One of the classical dances from Northern India, Kathak comes from the word “katha” which means story. The kathakas were storytellers that travelled from village to village in ancient India telling the stories of the great Hindu gods and goddesses. Historically the primary vehicle for storytelling was through dance, music, mime and acting. In modern times the dancer often uses verbal narration to cue audiences and carry them along. Improvisation and interplay between dancers and musicians are at the heart of this dance form, which is characterized by rapid footwork, pirouettes and complex rhythms.

Son of the Wind is the retelling of the Ramayana, one of India’s ancient Sanskrit epic, believed to have been compiled between 400 BCE and 200 CE. Consisting of nearly 24,000 verses, it recounts the struggle of the prince Rama to rescue his wife Sita from the demon king Ravana. Its characters have become fundamental archetypes in the Indian cultural consciousness. But Son of the Wind innovates in both content and form. Where traditional retellings of the Ramayana are told from the perspective of the hero Rama, Son the Wind tells the story from the tribal prince Hanuman’s perspective. Beloved in India, Hanuman is the son of the wind god Vayu and most often portrayed in fun and gentle ways.

The tale of Hanuman has been largely unexplored by dancers, because dance dramas, particularly in the Kathak tradition, typically portray the love between men and women: in a production of the Ramayana, the focus would traditionally be on Rama and Sita. “One of the things that we are continuing to do — that our guruji also did — is to push the tradition of Kathak forward and expand the range of types of characters and types of roles that Kathak dancers play,” Metha explained in a recent phone interview. “Having a Kathak dancer be cast in the role of a tribal warrior such as Hanuman is very unusual.”

Lee, Mehta and Nivas are not new to the tale of Sita, Rama and Hanuman. Years ago, they all performed in Sita Haran which was Pandit Chitresh Das’ second exploration of the Ramayana. He had first created a production based on the first segment of the Ramayana, which takes place before Rama was born. “So with this work we are completing the full epic. This is the third segment of the story that we have carried forward and are advancing now that we are the torch bearers of the lineage after our guru’s passing,” Nivas commented.

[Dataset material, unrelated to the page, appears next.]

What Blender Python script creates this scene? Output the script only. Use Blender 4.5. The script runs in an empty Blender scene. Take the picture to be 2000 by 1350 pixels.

Before performing Hanuman in Sita Haran, Lee researched her character and found out that there was a whole section of the Ramayana that is hardly ever told. “Hanuman’s role is instrumental in saving the abducted princess Sita from the clutches of the Rakshasa demon King Ravan. We are delving more deeply into this aspect and bringing to light these rarely told episodes from the epic Ramayan,” Lee commented. During their research, the three artists looked at different perspectives of the Ramayana and created a storyboard choosing different episodes to bring the story line together. They also worked closely with musicians from India who had come for a one-week intensive. Every day, in a back and forth between dancers and musicians, they would compose the music and define the composition.

Navigating the balance between tradition and innovation is a value that their teacher instilled in the three artists. “We are very much continuing the principle that classical art has and will always be a living being. It is because it has evolved and responded to its environment that it has been able to survive fifteen hundred years of war, marginalization and relocation to a different continent,” Nivas offered. “Having said that, the deep study that the three of us have undergone for many years of the form in its tradition is what has equipped us to take on a project like this and be able to stay true to the integrity of our training and of the tradition. Pushing the boundaries comes naturally to us because it is grounded in the integrity of the form.”

While shedding light on characters that did not have a voice until now, Lee, Mehta and Nivas are also challenging the form of Kathak. By choosing to emphasize Hanuman and battle scenes that are not traditionally performed, they have had to innovate movement-wise. “We have to prepare and engage in war using traditional composition so we are pushing choreographically in terms of the movement repertoire,” Mehta said. “Because improvisation is at the heart of this tradition, there is an inherent openness that allows us to continuously innovate within.”

Also, while the depiction of Hindu iconography remains visible in modern day Kathak, the tradition of telling epic tales through Kathak has been left behind by most contemporary practitioners of the art form in favor of shorter and more accessible explorations. Son of the Wind is a large-scale dance drama, which is something the three women are particularly proud of: “Our parents’ generation and everyone before grew up hearing these stories, but the newer generation is less aware of them. A lot of folks in this community are eager to have their children hear these stories.”

Another innovation comes with the casting. Traditionally, up until about 70 years ago, most of the dramatic storytelling was done by male dancers and actors. Women have entered the professional stage relatively recently. Lee, Mehta and Nivas are doing this retelling with an all female-cast, casting women in the role of warrior demons, warrior kings, and tribal warriors. “There has always been great female students, dancers and artists in the field of Kathak,” Metha explained. “But we are in a particular historical moment that allows us to be more visible and take more leadership in the tradition. Also, in the field of Indian dance and music, there is a generational change. Our teacher passed away in January 2015. All his contemporaries are passing away before our eyes and passing the torch to new generation of artists. That generational shift at a time when there is a space for female voices makes what we are doing possible and also very meaningful.”

The company that the three women started, rooted in the context of creative collectivity, is another concrete example of that change. As Nivas states, “for us as women, it is quite something to be working together, to be supporting each other, to be celebrating each other successes rather than bringing them down, and to really take on this value of the whole being greater than the sum of its parts.”